The 4/3 additive spanner exponent is tight

A spanner is a sparse subgraph that approximately preserves the pairwise distances of the original graph. It is well known that there is a smooth tradeoff between the sparsity of a spanner and the quality of its approximation, so long as distance error is measured multiplicatively. A central open question in the field is to prove or disprove whether such a tradeoff exists also in the regime of additive error. That is, is it true that for all ε>0, there is a constant k_ε such that every graph has a spanner on O(n^1+ε) edges that preserves its pairwise distances up to +k_ε? Previous lower bounds are consistent with a positive resolution to this question, while previous upper bounds exhibit the beginning of a tradeoff curve: all graphs have +2 spanners on O(n^3/2) edges, +4 spanners on Õ(n^7/5) edges, and +6 spanners on O(n^4/3) edges. However, progress has mysteriously halted at the n^4/3 bound, and despite significant effort from the community, the question has remained open for all 0 < ε < 1/3.

Our main result is a surprising negative resolution of the open question, even in a highly generalized setting. We show a new information theoretic incompressibility bound: there is no function that compresses graphs into O(n^{4/3 − ε}) bits so that distance information can be recovered within +n^o(1) error. As a special case of our theorem, we get a tight lower bound on the sparsity of additive spanners: the +6 spanner on O(n^4/3) edges cannot be improved in the exponent, even if any subpolynomial amount of additive error is allowed.
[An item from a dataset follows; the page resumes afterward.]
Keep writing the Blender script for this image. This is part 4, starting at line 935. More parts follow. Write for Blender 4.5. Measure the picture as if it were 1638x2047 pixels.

Our theorem implies new lower bounds for related objects as well; for example, the twenty-year-old +4 emulator on O(n^4/3) edges also cannot be improved in the exponent unless the error allowance is polynomial.

Central to our construction is a new type of graph product, which we call the Obstacle Product. Intuitively, it takes two graphs G,H and produces a new graph G H whose shortest paths structure looks locally like H but globally like G.